PubliCola reports, adds interesting details:
The bill has been substantially modified from its original version, which would have allowed King, Pierce, and Snohomish Counties to pass a $30 license fee by a majority vote of their county councils. The bill that passed today pared the charge down to $20, excludes Pierce and Snohomish Counties, and requires a supermajority two-thirds vote of the King County Council, or a vote of the people, to pass the fee. (That last amendment was tacked on by Sen. Tim Sheldon (D-35), who ultimately voted for the bill.)
Aside from several rural legislators with unhelpful modifications and comments about a bill that only affects King County, interesting developments include Sen. Rodney Tom (D-Medina, Kirkland, Redmond, Crossroads) voting against the bill, and Transportation Chair Sen. Mary Margaret Haugen (D-Camano Island) sounding very positive about it. As a matter of speculation, the latter might be because a short-term bill like this one doesn’t interfere with her rumored plan to bind roads and transit together into a ballot measure next year. Sen. Tom did not respond to a request for comment.
The bill still has to pass the House. I figured earlier that the $20 tab fee would just about avert Metro cuts for the next two years.
The supermajority requirement means that the Council would need at least one Republican vote (likely Jane Hague), but it could still pass with Seattle and inner suburban districts only. A strict party line vote means it would go to the ballot, incurring additional delay and expense. This might also affect the horse trading around Metro’s proposed policy guidelines.
“A strict party line vote means it would go to the ballot, incurring additional delay and expense.”

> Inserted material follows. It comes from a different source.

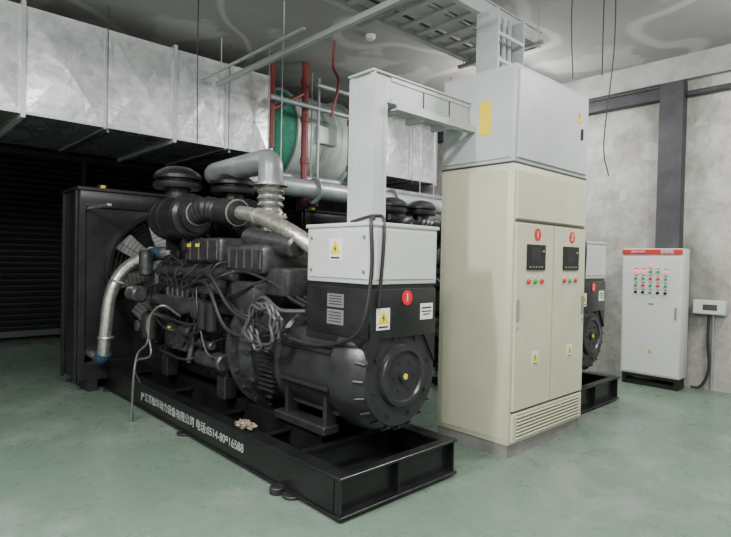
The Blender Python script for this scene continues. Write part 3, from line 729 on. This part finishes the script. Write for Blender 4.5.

but the council is nonpartisan.
Don’t be naive. Non-partisan elections are a Republican ploy.
Preach it!
TRUE non-partisan elections are an independent’s dream. Sadly, all we have now is pseudo-non-partisan elections. Anybody who reads the voter’s pamphlet can pick out the Republicans and Democrats pretty easily.
Wouldn’t “true” non-partisan elections require a wholesale change of our politicians? Good luck getting that anytime soon even if every single person desires it.
Does anybody know why Snohomish and Pierce Counties weren’t included? CT needed this and were pushing for it. We are facing more cuts in Feb 2012 and more than likely, many of us will be without a job!
http://publicola.com/2011/02/24/afternoon-jolt-king-county-metro/
So the very thought of this bill probally helped kill pts prop 1 and than they dont even get to benefit from it…. lots of thought went into this one i see.